• Directions: Using the material that follows, identify and copy each line with the string "pixels".

• Dataset extract:
________________________

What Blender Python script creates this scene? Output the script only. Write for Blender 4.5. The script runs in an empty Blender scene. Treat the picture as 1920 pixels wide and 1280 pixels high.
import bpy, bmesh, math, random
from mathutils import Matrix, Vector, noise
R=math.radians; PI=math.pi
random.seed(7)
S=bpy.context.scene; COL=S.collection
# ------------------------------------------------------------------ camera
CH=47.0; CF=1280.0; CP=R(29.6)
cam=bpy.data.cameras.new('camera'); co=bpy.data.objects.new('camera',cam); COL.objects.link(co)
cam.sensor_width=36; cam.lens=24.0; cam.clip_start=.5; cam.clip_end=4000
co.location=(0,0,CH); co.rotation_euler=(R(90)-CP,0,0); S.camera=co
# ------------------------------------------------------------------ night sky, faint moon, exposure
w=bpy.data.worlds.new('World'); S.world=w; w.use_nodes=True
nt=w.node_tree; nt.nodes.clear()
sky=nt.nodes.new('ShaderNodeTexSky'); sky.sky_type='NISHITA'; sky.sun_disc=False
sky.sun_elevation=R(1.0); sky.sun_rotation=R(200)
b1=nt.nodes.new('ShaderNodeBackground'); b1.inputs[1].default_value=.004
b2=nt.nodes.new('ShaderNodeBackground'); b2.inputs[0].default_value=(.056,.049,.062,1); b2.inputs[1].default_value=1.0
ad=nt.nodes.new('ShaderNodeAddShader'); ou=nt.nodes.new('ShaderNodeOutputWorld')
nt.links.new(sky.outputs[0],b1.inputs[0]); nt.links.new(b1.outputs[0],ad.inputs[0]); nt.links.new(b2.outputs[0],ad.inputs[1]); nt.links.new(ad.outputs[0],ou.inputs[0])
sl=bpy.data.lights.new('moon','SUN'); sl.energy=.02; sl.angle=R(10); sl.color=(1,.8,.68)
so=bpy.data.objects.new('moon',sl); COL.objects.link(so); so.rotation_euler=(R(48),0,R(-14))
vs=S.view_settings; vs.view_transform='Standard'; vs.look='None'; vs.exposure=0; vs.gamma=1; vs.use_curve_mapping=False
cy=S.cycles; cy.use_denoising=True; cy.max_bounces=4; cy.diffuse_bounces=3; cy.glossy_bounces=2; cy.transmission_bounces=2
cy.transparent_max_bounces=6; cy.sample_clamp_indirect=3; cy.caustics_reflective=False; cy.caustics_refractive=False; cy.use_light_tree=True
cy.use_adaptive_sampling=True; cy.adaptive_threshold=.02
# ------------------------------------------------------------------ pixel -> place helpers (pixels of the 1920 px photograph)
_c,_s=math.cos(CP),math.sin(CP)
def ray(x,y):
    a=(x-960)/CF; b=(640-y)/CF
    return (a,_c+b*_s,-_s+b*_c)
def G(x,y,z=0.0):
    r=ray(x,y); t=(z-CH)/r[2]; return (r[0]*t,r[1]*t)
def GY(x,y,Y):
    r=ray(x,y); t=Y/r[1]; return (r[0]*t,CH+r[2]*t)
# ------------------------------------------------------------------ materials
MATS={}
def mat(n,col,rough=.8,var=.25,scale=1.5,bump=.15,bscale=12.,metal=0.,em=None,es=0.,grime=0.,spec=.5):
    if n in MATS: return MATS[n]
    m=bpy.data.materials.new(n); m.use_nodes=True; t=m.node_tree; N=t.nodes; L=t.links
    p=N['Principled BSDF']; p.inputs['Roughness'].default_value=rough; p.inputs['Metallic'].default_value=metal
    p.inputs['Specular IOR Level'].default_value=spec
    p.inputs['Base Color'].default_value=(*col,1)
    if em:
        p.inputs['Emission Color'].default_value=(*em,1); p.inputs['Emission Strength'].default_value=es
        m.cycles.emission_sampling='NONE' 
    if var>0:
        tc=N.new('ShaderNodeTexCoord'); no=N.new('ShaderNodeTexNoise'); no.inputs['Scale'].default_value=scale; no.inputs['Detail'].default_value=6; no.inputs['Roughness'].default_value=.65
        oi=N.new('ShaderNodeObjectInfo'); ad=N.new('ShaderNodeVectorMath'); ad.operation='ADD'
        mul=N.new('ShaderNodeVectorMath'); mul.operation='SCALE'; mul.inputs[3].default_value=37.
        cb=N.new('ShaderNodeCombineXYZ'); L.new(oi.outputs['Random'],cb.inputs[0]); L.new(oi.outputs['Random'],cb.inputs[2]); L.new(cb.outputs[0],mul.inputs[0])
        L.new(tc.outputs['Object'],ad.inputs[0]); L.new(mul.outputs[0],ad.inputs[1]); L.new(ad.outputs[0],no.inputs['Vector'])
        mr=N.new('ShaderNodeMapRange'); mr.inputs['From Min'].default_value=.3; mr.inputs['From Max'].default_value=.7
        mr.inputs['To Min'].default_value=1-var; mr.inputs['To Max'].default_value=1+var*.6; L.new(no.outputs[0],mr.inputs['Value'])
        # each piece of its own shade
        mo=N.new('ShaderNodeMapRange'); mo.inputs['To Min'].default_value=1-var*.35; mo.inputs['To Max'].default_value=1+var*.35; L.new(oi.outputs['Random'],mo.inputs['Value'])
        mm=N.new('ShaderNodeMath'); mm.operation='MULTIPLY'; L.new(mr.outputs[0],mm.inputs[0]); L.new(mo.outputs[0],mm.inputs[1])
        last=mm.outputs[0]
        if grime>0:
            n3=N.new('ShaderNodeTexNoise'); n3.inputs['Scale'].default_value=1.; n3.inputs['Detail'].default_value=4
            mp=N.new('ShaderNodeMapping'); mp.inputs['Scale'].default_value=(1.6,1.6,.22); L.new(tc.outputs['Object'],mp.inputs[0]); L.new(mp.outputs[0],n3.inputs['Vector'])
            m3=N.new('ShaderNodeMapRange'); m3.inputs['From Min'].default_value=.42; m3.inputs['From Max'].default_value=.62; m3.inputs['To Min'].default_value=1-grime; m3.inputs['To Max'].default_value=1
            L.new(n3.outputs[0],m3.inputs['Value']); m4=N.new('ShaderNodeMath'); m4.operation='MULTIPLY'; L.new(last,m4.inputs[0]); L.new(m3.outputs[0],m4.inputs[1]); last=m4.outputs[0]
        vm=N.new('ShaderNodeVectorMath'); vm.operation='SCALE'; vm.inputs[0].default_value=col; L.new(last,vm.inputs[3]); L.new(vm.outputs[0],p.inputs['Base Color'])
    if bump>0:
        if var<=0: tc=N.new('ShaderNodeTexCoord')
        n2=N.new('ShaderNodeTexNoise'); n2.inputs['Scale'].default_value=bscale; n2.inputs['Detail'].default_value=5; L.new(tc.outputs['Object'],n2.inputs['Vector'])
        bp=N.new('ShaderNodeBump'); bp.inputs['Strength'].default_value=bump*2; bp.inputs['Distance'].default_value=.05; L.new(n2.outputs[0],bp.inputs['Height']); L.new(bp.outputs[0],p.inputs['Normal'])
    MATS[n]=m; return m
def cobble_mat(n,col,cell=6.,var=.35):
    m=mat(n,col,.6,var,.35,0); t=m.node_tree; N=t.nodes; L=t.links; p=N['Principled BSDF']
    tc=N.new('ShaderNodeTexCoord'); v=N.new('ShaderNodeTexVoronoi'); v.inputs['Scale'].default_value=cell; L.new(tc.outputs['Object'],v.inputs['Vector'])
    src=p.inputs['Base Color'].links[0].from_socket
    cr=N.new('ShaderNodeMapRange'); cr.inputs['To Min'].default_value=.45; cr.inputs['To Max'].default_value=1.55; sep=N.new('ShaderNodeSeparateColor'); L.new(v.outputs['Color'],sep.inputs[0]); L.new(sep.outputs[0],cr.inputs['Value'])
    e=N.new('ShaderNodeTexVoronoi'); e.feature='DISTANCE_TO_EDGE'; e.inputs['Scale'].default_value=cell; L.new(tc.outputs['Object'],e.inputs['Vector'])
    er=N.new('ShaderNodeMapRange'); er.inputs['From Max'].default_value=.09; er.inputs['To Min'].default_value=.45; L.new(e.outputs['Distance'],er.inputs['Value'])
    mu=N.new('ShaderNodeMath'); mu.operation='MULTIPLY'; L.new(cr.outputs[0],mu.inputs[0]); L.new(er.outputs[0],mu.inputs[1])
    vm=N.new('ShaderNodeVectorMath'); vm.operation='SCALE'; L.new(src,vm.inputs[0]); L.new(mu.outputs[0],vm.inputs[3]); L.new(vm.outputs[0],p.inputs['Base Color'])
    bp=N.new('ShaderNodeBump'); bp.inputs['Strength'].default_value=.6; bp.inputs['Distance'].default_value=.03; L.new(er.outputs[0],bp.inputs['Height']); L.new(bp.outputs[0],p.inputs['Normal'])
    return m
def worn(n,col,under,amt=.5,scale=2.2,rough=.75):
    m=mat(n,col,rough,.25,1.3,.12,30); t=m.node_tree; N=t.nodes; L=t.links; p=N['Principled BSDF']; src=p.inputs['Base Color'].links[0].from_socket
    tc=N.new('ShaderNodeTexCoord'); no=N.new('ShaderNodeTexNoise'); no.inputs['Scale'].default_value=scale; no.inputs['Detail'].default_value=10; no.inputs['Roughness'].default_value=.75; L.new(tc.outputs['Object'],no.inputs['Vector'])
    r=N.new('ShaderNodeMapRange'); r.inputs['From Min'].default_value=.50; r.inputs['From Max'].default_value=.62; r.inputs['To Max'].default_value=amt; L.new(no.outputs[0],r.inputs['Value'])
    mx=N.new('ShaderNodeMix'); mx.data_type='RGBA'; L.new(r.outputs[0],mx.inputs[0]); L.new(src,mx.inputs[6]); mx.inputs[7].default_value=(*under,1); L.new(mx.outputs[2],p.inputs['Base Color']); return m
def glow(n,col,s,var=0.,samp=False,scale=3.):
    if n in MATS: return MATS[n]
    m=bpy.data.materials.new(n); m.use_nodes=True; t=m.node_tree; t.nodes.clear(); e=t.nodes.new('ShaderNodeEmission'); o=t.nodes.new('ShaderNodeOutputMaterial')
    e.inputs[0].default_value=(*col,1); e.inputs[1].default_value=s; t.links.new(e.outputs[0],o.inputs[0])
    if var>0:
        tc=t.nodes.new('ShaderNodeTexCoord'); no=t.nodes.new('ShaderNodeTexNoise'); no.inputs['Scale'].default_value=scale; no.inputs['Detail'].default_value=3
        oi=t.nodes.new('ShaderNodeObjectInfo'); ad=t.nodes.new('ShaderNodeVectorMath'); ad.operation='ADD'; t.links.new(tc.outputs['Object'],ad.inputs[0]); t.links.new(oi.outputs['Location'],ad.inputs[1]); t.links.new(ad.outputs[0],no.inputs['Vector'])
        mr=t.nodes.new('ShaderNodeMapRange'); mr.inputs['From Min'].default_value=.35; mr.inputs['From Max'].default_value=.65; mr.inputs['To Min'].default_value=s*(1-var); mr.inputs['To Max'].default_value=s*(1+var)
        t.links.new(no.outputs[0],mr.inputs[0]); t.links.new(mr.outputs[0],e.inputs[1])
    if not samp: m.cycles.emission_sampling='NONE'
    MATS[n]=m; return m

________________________

• Expected output:
What Blender Python script creates this scene? Output the script only. Write for Blender 4.5. The script runs in an empty Blender scene. Treat the picture as 1920 pixels wide and 1280 pixels high.
# ------------------------------------------------------------------ pixel -> place helpers (pixels of the 1920 px photograph)